His work for Y Cymro resumed in earnest after the war when John Roberts Williams was appointed editor. Their work soon surpassed any other photo-journalism to be seen in Wales. The image of the elderly farmer-poet Carneddog and his wife forced to leave their farm in the Carneddau Mountains in 1945 due to the death of their son is his best known work. No other photograph has taken hold of the Welsh imagination as did this. His subjects varied widely, from sheep shearing to shipping, boxing to bee-keeping and cars to coracles. Over this period his work recorded far more than events and personalities - piece by piece, photo by photo a now vanished way of life is revealed - the farmhands living in the Llofft Stabal, the postman delivering letters on horseback or the retired quarryman demonstrating the 'car gwyllt'. The arrival of electricity in remote villages, a new militancy in the campaign for recognition of the Welsh Language and a mechanised revolution in agriculture are all recorded in his work.
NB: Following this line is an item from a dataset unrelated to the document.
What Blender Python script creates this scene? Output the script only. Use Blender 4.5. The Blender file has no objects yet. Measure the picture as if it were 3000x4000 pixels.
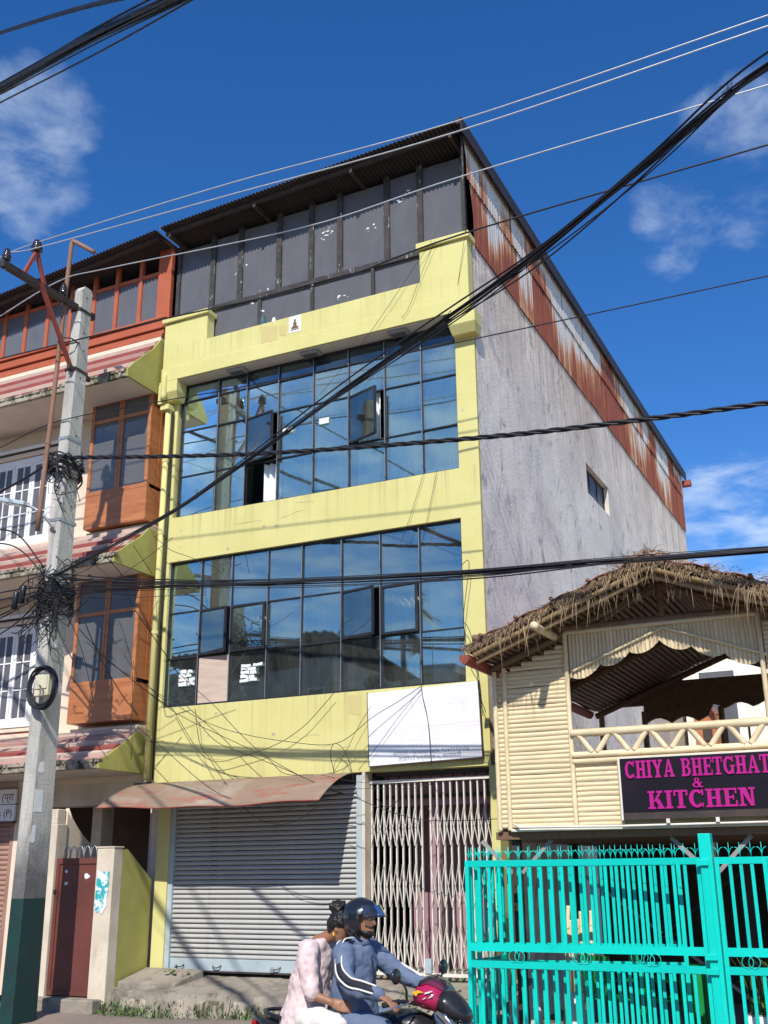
import bpy, math, random
from mathutils import Vector, Matrix, Euler

# ------------------------------------------------------------------ camera, sky, sun, exposure
scene = bpy.context.scene
COL = scene.collection
rnd = random.Random(7)

def camera():
    pitch, roll, yaw = 0.324235614, -0.00911609587, 0.448174404
    f = Vector((-math.sin(yaw) * math.cos(pitch), math.cos(yaw) * math.cos(pitch), math.sin(pitch)))
    r0 = Vector((math.cos(yaw), math.sin(yaw), 0.0))
    u0 = r0.cross(f)
    r = math.cos(roll) * r0 + math.sin(roll) * u0
    u = math.cos(roll) * u0 - math.sin(roll) * r0
    m = Matrix((r, u, -f)).transposed().to_4x4()
    m.translation = Vector((5.193, -14.071, 1.85))
    c = bpy.data.cameras.new('camera')
    c.sensor_fit = 'VERTICAL'
    c.sensor_height = 24.0
    c.lens = 4211.7 / 4000.0 * 24.0
    c.clip_start = 0.05
    c.clip_end = 3000.0
    o = bpy.data.objects.new('camera', c)
    COL.objects.link(o)
    o.matrix_world = m
    scene.camera = o
camera()

SUN_EL, SUN_AZ = math.radians(42.8), math.radians(165.5)   # azimuth clockwise from +Y

def NN(nt, kind, **kw):
    n = nt.nodes.new(kind)
    for k, v in kw.items():
        setattr(n, k, v)
    return n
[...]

His photographs taken at the annual National Eisteddfod are amongst his most iconic. During the post-war years he also experimented with cine-film, the high-point being his collaboration with John Roberts Williams and Cynan -'Yr Etifediaeth.' The film was shot in black and white and premiered in both Welsh and English (titled 'The Heritage') at the 1949 National Eisteddfod in Dolgellau. Other films of his include Tir Na Nog filmed in Ireland; Y Cymro - a film about printing; a cultural trip to Franco's Spain in 1949 and Wales defeating Belgium in a soccer international, also in 1949.
If any of his photos should be singled out then those of Tryweryn deserve special mention. For a brief period Wales held her breath. Would this community be allowed to live or would it drown beneath a new reservoir to supply Liverpool? The village drowned, but not before Geoff photographed a poignant sequence of images that recorded a way of life and a community that disappeared simultaneously.
Geoff Charles retired in 1975 but continued to contribute articles and photographs to Y Cymro and Farmers Weekly on a freelance basis. He subsequently donated his collection of over 120,000 negatives to the National Library of Wales and assisted in the gargantuan task of cataloguing and indexing them. His work was the subject of two major exhibitions at the National Library of Wales in 1984 and 1995. The onset of vinegar syndrome in some of his early negatives proved the catalyst for the digitisation of the entire collection. These are now available through the National Library of Wales website . In 1985 he was inducted into the Gorsedd of the Bards at the National Eisteddfod in Lampeter taking the bardic name 'Sieffre o Brymbo'.
He married again in 1986, to Doris Thomas (1909-2000) and moved to Rhyl. In later years his failing eyesight proved a cruel burden. He died on 7 March 2002, and his funeral was held at Shrewsbury Crematorium on 19 March.